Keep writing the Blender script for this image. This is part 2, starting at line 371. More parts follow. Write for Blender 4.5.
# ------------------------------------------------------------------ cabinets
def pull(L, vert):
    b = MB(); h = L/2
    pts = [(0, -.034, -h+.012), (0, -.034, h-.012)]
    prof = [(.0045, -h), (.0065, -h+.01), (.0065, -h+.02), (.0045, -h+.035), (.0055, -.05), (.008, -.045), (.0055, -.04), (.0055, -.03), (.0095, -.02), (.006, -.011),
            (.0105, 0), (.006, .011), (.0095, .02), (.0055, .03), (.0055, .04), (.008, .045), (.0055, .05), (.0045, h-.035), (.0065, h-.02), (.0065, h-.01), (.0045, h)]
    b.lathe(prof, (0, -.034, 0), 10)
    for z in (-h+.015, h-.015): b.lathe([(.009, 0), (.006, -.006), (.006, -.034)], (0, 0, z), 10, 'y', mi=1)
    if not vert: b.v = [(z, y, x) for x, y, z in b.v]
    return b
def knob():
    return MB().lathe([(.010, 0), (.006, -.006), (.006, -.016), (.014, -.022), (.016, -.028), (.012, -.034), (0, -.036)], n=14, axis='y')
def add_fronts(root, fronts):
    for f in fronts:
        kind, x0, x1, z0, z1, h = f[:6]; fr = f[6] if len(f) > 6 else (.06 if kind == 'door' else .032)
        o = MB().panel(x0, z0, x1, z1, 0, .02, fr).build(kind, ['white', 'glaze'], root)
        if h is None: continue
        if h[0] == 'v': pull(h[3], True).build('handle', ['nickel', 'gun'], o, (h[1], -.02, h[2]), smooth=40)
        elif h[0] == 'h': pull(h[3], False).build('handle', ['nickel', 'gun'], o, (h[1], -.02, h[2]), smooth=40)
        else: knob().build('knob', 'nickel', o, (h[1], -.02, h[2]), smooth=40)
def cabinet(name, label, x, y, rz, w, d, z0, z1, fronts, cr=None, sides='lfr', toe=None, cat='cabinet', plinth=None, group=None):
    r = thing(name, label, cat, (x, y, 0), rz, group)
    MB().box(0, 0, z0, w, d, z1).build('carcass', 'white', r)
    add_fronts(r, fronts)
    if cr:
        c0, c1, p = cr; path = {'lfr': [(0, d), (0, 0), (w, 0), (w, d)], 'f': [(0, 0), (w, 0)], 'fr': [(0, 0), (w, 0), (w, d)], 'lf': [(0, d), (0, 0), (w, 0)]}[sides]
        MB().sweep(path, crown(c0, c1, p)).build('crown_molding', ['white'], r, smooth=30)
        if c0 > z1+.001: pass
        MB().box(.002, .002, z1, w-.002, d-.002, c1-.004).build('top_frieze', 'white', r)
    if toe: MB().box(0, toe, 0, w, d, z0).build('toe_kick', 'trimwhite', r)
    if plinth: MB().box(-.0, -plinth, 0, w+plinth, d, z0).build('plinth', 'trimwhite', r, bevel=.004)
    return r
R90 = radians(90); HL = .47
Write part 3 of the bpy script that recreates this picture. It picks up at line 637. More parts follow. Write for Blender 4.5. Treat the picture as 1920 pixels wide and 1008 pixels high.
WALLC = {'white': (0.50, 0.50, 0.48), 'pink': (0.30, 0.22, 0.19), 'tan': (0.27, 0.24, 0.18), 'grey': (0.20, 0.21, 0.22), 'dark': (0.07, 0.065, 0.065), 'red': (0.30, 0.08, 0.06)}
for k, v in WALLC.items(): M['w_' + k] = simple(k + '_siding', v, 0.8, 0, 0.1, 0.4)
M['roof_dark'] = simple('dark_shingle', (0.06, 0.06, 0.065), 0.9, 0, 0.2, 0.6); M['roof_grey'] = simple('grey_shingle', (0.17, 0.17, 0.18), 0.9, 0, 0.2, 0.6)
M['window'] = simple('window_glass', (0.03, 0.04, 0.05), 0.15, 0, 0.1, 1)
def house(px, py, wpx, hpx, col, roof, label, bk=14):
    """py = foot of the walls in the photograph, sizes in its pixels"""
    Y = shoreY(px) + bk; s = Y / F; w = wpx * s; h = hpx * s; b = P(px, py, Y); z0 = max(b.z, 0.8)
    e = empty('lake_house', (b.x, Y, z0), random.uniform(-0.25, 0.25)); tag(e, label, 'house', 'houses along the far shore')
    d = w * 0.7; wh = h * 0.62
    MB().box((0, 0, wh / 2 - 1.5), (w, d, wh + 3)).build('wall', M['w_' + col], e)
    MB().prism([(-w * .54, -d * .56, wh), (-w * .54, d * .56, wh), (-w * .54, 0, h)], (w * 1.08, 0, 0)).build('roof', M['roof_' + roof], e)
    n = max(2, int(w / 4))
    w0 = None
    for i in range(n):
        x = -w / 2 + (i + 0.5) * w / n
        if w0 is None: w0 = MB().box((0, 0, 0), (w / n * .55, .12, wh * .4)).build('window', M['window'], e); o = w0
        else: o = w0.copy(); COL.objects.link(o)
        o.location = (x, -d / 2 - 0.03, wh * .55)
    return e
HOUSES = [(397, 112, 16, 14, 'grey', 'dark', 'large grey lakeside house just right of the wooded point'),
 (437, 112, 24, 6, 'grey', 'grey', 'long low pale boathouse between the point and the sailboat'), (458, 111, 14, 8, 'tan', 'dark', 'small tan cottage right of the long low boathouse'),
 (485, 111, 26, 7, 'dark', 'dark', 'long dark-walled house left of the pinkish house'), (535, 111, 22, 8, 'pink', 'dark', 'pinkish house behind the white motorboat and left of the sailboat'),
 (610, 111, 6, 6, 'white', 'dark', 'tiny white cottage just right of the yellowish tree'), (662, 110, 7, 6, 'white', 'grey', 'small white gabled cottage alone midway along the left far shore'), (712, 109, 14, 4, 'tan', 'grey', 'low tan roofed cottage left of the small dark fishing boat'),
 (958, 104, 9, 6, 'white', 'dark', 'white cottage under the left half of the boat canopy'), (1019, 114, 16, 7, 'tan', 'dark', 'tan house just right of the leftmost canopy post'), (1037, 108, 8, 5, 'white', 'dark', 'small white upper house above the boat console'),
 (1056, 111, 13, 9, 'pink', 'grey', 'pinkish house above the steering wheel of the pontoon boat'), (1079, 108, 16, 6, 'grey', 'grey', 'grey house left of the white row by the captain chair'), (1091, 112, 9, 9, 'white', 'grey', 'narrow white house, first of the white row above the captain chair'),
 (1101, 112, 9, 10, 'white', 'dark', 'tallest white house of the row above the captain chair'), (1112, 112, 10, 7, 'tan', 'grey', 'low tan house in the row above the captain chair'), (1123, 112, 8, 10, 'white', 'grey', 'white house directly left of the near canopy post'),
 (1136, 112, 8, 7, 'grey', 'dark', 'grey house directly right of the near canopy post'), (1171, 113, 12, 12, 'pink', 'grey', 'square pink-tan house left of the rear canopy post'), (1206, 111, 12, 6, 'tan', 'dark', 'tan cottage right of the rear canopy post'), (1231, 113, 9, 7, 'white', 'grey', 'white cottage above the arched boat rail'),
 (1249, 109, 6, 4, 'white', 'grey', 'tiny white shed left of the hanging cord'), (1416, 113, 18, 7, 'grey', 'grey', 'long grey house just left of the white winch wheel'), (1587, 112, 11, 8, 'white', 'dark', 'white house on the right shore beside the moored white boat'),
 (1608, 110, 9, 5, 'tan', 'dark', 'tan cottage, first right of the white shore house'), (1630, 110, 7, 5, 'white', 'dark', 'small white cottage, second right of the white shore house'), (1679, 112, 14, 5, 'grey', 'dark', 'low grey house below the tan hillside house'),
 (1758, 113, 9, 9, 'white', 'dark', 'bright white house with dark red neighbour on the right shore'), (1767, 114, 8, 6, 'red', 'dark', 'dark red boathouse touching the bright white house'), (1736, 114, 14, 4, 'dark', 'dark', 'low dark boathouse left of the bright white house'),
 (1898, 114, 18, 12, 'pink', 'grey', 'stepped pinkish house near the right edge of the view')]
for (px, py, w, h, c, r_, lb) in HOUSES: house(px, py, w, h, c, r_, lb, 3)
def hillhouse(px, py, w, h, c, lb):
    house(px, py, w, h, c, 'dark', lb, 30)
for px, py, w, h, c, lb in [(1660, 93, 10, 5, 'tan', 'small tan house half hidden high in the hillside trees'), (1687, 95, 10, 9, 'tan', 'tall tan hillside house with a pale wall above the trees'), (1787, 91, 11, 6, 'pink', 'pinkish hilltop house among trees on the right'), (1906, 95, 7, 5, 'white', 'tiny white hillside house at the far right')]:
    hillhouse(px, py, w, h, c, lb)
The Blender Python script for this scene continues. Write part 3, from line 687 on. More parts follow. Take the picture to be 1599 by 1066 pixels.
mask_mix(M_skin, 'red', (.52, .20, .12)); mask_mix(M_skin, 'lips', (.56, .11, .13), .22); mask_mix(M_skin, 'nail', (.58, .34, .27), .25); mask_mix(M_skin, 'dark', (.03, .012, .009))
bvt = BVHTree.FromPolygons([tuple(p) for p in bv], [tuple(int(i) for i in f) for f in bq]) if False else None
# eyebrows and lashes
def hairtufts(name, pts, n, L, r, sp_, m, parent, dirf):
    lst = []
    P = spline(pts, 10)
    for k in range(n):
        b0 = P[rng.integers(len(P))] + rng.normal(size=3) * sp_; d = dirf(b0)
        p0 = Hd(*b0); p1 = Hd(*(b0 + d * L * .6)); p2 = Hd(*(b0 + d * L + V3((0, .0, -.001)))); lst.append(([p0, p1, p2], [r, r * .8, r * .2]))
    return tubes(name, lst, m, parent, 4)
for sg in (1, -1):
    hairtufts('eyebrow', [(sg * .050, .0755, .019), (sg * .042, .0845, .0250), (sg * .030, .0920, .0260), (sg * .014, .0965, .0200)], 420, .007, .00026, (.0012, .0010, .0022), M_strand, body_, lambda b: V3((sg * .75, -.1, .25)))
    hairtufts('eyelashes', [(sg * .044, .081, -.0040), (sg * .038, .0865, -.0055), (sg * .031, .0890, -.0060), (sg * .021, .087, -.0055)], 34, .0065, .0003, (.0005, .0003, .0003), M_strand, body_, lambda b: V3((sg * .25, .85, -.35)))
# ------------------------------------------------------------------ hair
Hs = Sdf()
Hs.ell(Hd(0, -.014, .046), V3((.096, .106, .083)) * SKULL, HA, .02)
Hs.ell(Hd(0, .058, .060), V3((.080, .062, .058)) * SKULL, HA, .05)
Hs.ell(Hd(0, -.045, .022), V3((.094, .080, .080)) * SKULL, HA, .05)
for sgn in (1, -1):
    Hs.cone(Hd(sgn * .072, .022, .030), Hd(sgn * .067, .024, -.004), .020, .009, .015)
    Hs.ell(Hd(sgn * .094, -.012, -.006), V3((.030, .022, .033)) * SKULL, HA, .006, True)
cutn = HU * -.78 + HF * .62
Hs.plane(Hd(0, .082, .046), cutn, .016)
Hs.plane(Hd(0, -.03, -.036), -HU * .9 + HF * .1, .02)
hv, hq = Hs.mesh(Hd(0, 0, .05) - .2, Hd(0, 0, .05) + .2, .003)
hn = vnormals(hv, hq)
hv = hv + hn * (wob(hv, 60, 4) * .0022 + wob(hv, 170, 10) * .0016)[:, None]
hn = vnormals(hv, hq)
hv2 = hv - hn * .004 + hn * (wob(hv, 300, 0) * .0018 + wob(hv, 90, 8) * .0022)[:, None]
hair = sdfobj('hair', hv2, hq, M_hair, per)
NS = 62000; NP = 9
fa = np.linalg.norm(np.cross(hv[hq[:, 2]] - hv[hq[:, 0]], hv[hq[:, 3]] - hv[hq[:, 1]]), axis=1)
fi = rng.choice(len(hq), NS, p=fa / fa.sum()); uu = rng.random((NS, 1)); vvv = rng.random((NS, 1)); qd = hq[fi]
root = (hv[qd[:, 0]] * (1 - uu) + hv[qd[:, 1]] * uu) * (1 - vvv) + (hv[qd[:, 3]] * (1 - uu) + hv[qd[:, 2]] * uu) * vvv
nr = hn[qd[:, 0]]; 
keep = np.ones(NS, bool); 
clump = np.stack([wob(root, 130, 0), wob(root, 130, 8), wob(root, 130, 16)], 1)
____
* **SET PROBLEM**
Copy out each line of the data containing the string "picture".

* **OUTPUT FOR THIS EXERCISE**
Write part 3 of the bpy script that recreates this picture. It picks up at line 637. More parts follow. Write for Blender 4.5. Treat the picture as 1920 pixels wide and 1008 pixels high.
The Blender Python script for this scene continues. Write part 3, from line 687 on. More parts follow. Take the picture to be 1599 by 1066 pixels.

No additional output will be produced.